» **Given request**
Quote the whole listing word for word, please.

====== Listed records

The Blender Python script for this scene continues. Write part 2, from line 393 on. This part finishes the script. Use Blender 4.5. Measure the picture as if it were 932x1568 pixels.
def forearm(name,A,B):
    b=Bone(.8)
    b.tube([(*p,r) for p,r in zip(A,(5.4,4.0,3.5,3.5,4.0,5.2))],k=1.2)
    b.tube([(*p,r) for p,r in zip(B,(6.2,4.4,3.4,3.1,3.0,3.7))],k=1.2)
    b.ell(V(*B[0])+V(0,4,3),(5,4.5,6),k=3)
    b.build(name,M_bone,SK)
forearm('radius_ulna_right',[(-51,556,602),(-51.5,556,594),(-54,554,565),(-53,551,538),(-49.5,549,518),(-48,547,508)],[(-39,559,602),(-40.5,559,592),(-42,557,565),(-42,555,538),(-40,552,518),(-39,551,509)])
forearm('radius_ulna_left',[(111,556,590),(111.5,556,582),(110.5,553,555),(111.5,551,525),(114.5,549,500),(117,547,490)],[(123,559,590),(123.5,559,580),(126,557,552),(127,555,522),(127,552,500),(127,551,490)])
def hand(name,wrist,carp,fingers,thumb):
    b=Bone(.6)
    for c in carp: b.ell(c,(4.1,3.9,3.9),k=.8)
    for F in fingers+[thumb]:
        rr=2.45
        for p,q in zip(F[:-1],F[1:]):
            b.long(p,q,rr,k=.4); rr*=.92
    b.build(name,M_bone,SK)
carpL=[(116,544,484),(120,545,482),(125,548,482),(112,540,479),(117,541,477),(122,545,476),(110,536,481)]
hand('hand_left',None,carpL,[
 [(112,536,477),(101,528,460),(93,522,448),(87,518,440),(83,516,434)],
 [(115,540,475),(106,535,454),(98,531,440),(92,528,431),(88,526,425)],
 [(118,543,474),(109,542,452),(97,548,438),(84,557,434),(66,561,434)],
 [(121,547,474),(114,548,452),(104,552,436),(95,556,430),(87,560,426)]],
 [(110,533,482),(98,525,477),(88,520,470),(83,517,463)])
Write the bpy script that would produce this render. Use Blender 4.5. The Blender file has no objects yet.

============

» **Answer to the task**
The Blender Python script for this scene continues. Write part 2, from line 393 on. This part finishes the script. Use Blender 4.5. Measure the picture as if it were 932x1568 pixels.
def forearm(name,A,B):
    b=Bone(.8)
    b.tube([(*p,r) for p,r in zip(A,(5.4,4.0,3.5,3.5,4.0,5.2))],k=1.2)
    b.tube([(*p,r) for p,r in zip(B,(6.2,4.4,3.4,3.1,3.0,3.7))],k=1.2)
    b.ell(V(*B[0])+V(0,4,3),(5,4.5,6),k=3)
    b.build(name,M_bone,SK)
forearm('radius_ulna_right',[(-51,556,602),(-51.5,556,594),(-54,554,565),(-53,551,538),(-49.5,549,518),(-48,547,508)],[(-39,559,602),(-40.5,559,592),(-42,557,565),(-42,555,538),(-40,552,518),(-39,551,509)])
forearm('radius_ulna_left',[(111,556,590),(111.5,556,582),(110.5,553,555),(111.5,551,525),(114.5,549,500),(117,547,490)],[(123,559,590),(123.5,559,580),(126,557,552),(127,555,522),(127,552,500),(127,551,490)])
def hand(name,wrist,carp,fingers,thumb):
    b=Bone(.6)
    for c in carp: b.ell(c,(4.1,3.9,3.9),k=.8)
    for F in fingers+[thumb]:
        rr=2.45
        for p,q in zip(F[:-1],F[1:]):
            b.long(p,q,rr,k=.4); rr*=.92
    b.build(name,M_bone,SK)
carpL=[(116,544,484),(120,545,482),(125,548,482),(112,540,479),(117,541,477),(122,545,476),(110,536,481)]
hand('hand_left',None,carpL,[
 [(112,536,477),(101,528,460),(93,522,448),(87,518,440),(83,516,434)],
 [(115,540,475),(106,535,454),(98,531,440),(92,528,431),(88,526,425)],
 [(118,543,474),(109,542,452),(97,548,438),(84,557,434),(66,561,434)],
 [(121,547,474),(114,548,452),(104,552,436),(95,556,430),(87,560,426)]],
 [(110,533,482),(98,525,477),(88,520,470),(83,517,463)])
Write the bpy script that would produce this render. Use Blender 4.5. The Blender file has no objects yet.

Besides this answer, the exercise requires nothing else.